Return only the lines from the top of the data down to the one that holds "b_.build('red_motif', M['red_ink'], t)", both included, without any pictures.

-------

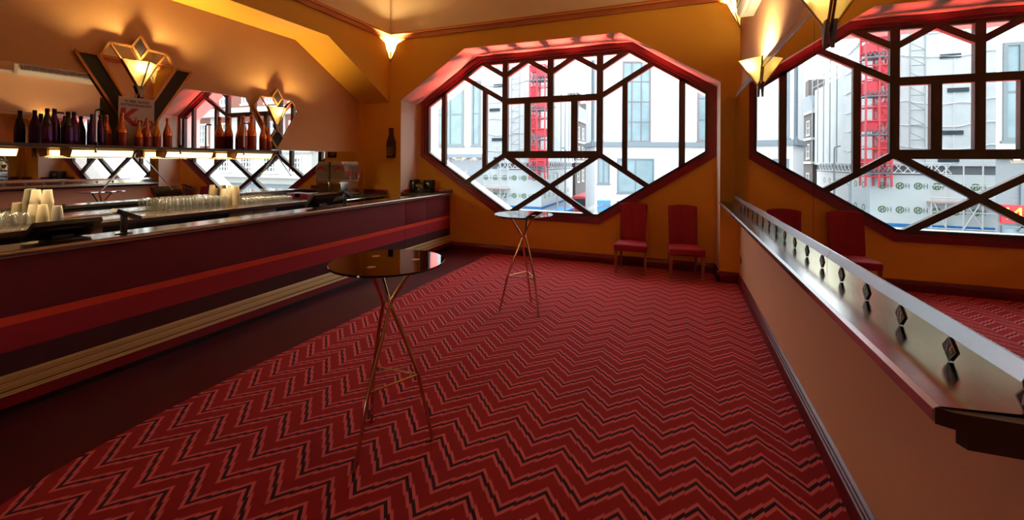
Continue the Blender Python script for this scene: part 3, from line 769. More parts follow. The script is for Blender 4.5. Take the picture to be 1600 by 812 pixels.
# show poster
t = thing('poster', 'white show card with red script standing among the bottles', 'poster', (-5.66, 2.895, SZ))
PB = MB().box(-5.668, -5.662, 2.725, 3.062, SZ, 2.392).build('card', M['paper'], t)
px = -5.6615
text('lettering', '"A FEEL GOOD', .036, (px, 2.893, 2.345), FACE_PX, M['ink'], t, bold=.0008)
text('lettering', 'EXTRAVAGANZA"', .036, (px, 2.893, 2.305), FACE_PX, M['ink'], t, bold=.0008)
text('script_title', 'K', .26, (px, 2.80, 2.16), FACE_PX, M['red_ink'], t, sx=1.0, shear=.12, bold=.010)
text('script_title', 'inky', .145, (px, 2.955, 2.12), FACE_PX, M['red_ink'], t, sx=.95, shear=.32, bold=.003)
b_ = MB(); b_.prism([(2.93, 1.99), (2.955, 2.06), (2.985, 2.06), (2.985, 1.955), (3.03, 1.935), (3.03, 1.92), (2.97, 1.925), (2.955, 1.95), (2.95, 1.92), (2.94, 1.92)], 'x', px - .001, px + .0005); b_.build('red_motif', M['red_ink'], t)

# ------------------------------------------------------------------ glasses and cups on the back bar
BZ = 1.0905
def glass_mesh(kind):
    if kind == 'tumbler':     # upside down
        prof = [(.033, 0), (.0335, .004), (.031, .065), (.0275, .132), (.025, .136), (0, .136)]
    elif kind == 'stem':      # small wine glasses, upside down
        prof = [(.030, 0), (.034, .02), (.031, .05), (.016, .07), (.005, .078), (.004, .150), (.006, .157), (.031, .162), (.031, .165), (0, .165)]
    else:
        prof = [(.030, 0), (.036, .03), (.034, .07), (.022, .105), (.019, .108), (0, .108)]
    return MB().lathe(prof, seg=14)
def glasses(kind, name, label, group, x0, y0, nx, ny, dx, dy, jit=.004):
    first = None
    for j in range(ny):
        for i in range(nx):
            x = x0 - i * dx + random.uniform(-jit, jit); y = y0 + j * dy + random.uniform(-jit, jit) + (dy / 2 if i % 2 else 0)
            if first is None:
                first = glass_mesh(kind).build(name, M['glass']); o = first; tag(o, label, 'glass', group)
            else:
                o = first.copy(); COL.objects.link(o)
            o.location = (x, y, BZ); o.rotation_euler.z = random.uniform(0, 6.28)
glasses('tumbler', 'tumbler', 'clear upturned tumbler in the tight block left of the cream cups', 'upturned tumblers on the back bar', -5.58, 3.17, 4, 10, .070, .0735)
glasses('stem', 'wine_glass', 'small clear glass in the sparkling block near the drinks machine', 'small glasses near the drinks machine', -5.56, 4.10, 4, 11, .070, .0735)
glasses('beer', 'beer_glass', 'round clear glass in the block by the near cup stacks', 'round glasses at the dark end of the back bar', -5.57, 1.40, 4, 8, .084, .084)

cupm = MB().lathe([(.030, 0), (.031, .001), (.0435, .108), (.0455, .109), (.0455, .112), (.0425, .112), (.030, .003), (0, .003)], seg=18)
cup_src = {}
def cup_stack(x, y, ncup, m_, label, group, up=False, pitch=.0135, scale=1.0):
    for k in range(ncup):
        key = (m_, )
        if key not in cup_src:
            o = cupm.build('plastic_cup', M[m_]); cup_src[key] = o
        else:
            o = cup_src[key].copy(); COL.objects.link(o)
        tag(o, label, 'cup', group)
        o.scale = (scale, scale, 1)
        if up: o.location = (x, y, BZ + k * pitch)
        else: o.location = (x, y, BZ + .112 + k * pitch); o.rotation_euler = (pi, 0, 0)
g = 'stacked plastic cups at the dark end of the back bar'
cup_stack(-5.69, 2.085, 6, 'cup', 'milky plastic cup in the low front stack beside the round glasses', g)
cup_stack(-5.60, 2.115, 6, 'cup', 'milky plastic cup in the second low front stack of the cup group', g)
cup_stack(-5.775, 2.135, 16, 'cup', 'milky plastic cup in the tallest stack, close to the mirror', g)
cup_stack(-5.685, 2.18, 16, 'cup', 'milky plastic cup in the second tallest stack of the cup group', g)
cup_stack(-5.52, 2.185, 5, 'cup_grey', 'greyish clear plastic cup in the low stack right of the milky cups', g)
g = 'stacked plastic cups between the tumblers and the small glasses'
cup_stack(-5.76, 3.945, 9, 'cup', 'cream plastic cup in the stack nearest the tumblers', g)
cup_stack(-5.67, 3.96, 9, 'cup', 'cream plastic cup in the middle stack between the glass blocks', g)
cup_stack(-5.765, 4.04, 12, 'cup', 'cream plastic cup in the tall stack close to the mirror', g)
cup_stack(-5.60, 4.0, 12, 'cup', 'cream plastic cup in the tall stack against the small glasses', g)

# ------------------------------------------------------------------ tills and card readers on the counter
def till(label, y, w_=.38, h_=.21, dd=(.17, 0, .115)):
    t = thing('till', label, 'till', (-4.30, y, 1.101), 'tills on the bar counter')
    th = R(52)                                      # screen leans over the counter
    b0 = Vector((-4.335, 0, 1.122)); d = Vector((sin(th) * .0 + cos(th), 0, sin(th)))
    d = Vector(dd).normalized(); nn = Vector((d.z, 0, -d.x))   # nn: back of the screen, towards the customers
    def P(a, s, k): return b0 + d * a + Vector((0, y + s, 0)) + nn * k
    def slab(a0, a1, s0, s1, k0, k1):
        vs = [P(a, s, k) for k in (k0, k1) for a, s in ((a0, s0), (a1, s0), (a1, s1), (a0, s1))]
        return MB().add(vs, [(0,1,2,3),(4,7,6,5),(0,4,5,1),(1,5,6,2),(2,6,7,3),(3,7,4,0)])
    m_ = slab(0, h_, -w_/2, w_/2, -.018, .016); m_.build('casing', M['black'], t)
    m_ = slab(.04, h_ - .04, -w_/2 + .05, w_/2 - .05, .016, .034); m_.build('back_cover', M['black'], t)
    m_ = slab(.012, h_ - .012, -w_/2 + .012, w_/2 - .012, -.0195, -.018); m_.build('screen', M['black_gloss'], t)
    s = MB().bbox(-4.34, -4.16, y - .10, y + .10, 1.101, 1.118, .004); s.prism([(-4.32, 1.118), (-4.25, 1.118), (-4.25, 1.155), (-4.29, 1.135)], 'y', y - .06, y + .06); s.build('stand', M['black'], t)
    return t
till('black till screen on the counter near the round glasses', 1.715)
till('black till screen on the counter before the drinks machine', 4.19, .40, .20, (.13, 0, .16))
def reader(label, y, x=-4.20, lit=False):
    t = thing('card_reader', label, 'card reader', (x, y, 1.101), 'card readers on the bar counter')
    s = MB(); s.lathe([(0, 0), (.055, 0), (.055, .006), (.03, .012), (0, .012)], x, y, 1.101, 20); s.bbox(x - .022, x + .022, y - .016, y + .016, 1.11, 1.265, .004); s.build('stand', M['black'], t)
    c0 = Vector((x, y - .045, 1.285)); a = Vector((0, .15, -.075)).normalized(); u = Vector((1, 0, 0)); nn = u.cross(a).normalized()
    def slab(a0, a1, hw, k0, k1):
        vs = [c0 + a * q + u * s_ + nn * k for k in (k0, k1) for q, s_ in ((a0, -hw), (a1, -hw), (a1, hw), (a0, hw))]
        return MB().add(vs, [(0,1,2,3),(4,7,6,5),(0,4,5,1),(1,5,6,2),(2,6,7,3),(3,7,4,0)])
    body = slab(-.02, .165, .042, -.016, .014).build('handset', M['black'], t)
    slab(.01, .06, .032, .014, .0155).build('display', M['screen_blue'] if lit else M['bronze'], body)
    k = MB()
    for i in range(3):
        for j in range(4):
            vs = [c0 + a * q + u * s_ + nn * kk for kk in (.014, .018) for q, s_ in ((.072 + j*.022, -.03 + i*.022), (.088 + j*.022, -.03 + i*.022), (.088 + j*.022, -.014 + i*.022), (.072 + j*.022, -.014 + i*.022))]
            k.add(vs, [(0,1,2,3),(4,7,6,5),(0,4,5,1),(1,5,6,2),(2,6,7,3),(3,7,4,0)])
    k.build('keypad', M['dark_foil'], body)
reader('black card reader on a stand beside the near till', 2.06)
reader('card reader with lit display beside the far till', 4.52, lit=True)

# hi-fi on the counter end
t = thing('stereo', 'small black stereo with two speakers on the counter end', 'stereo', (-4.66, 7.04, 1.101))
for ya, yb in ((-4.915, -4.765), (-4.565, -4.415)):
    s = MB().bbox(ya, yb, 6.97, 7.15, 1.101, 1.335, .005).build('speaker', M['black'], t)
    MB().bbox(ya + .012, yb - .012, 6.962, 6.971, 1.115, 1.322, .003).build('grille', M['dark_foil'], s)
s = MB().bbox(-4.755, -4.575, 6.98, 7.14, 1.101, 1.26, .005).build('player', M['black'], t)
MB().box(-4.735, -4.595, 6.974, 6.981, 1.205, 1.245).build('display', M['bronze'], s)
k = MB(); k.lathe([(0, 0), (.022, 0), (.02, .012), (0, .012)], 0, 0, 0, 18)
kk = MB(); kk.add([(v[0] - 4.665, 6.981 - v[2], 1.16 + v[1]) for v in k.v], k.f); kk.build('volume_knob', M['steel'], s)
kk = MB()
for i in range(4): kk.box(-4.735 + i * .04, -4.715 + i * .04, 6.976, 6.981, 1.118, 1.13)
kk.build('buttons', M['steel'], s)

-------

* _Response to the exercise_
Continue the Blender Python script for this scene: part 3, from line 769. More parts follow. The script is for Blender 4.5. Take the picture to be 1600 by 812 pixels.
# show poster
t = thing('poster', 'white show card with red script standing among the bottles', 'poster', (-5.66, 2.895, SZ))
PB = MB().box(-5.668, -5.662, 2.725, 3.062, SZ, 2.392).build('card', M['paper'], t)
px = -5.6615
text('lettering', '"A FEEL GOOD', .036, (px, 2.893, 2.345), FACE_PX, M['ink'], t, bold=.0008)
text('lettering', 'EXTRAVAGANZA"', .036, (px, 2.893, 2.305), FACE_PX, M['ink'], t, bold=.0008)
text('script_title', 'K', .26, (px, 2.80, 2.16), FACE_PX, M['red_ink'], t, sx=1.0, shear=.12, bold=.010)
text('script_title', 'inky', .145, (px, 2.955, 2.12), FACE_PX, M['red_ink'], t, sx=.95, shear=.32, bold=.003)
b_ = MB(); b_.prism([(2.93, 1.99), (2.955, 2.06), (2.985, 2.06), (2.985, 1.955), (3.03, 1.935), (3.03, 1.92), (2.97, 1.925), (2.955, 1.95), (2.95, 1.92), (2.94, 1.92)], 'x', px - .001, px + .0005); b_.build('red_motif', M['red_ink'], t)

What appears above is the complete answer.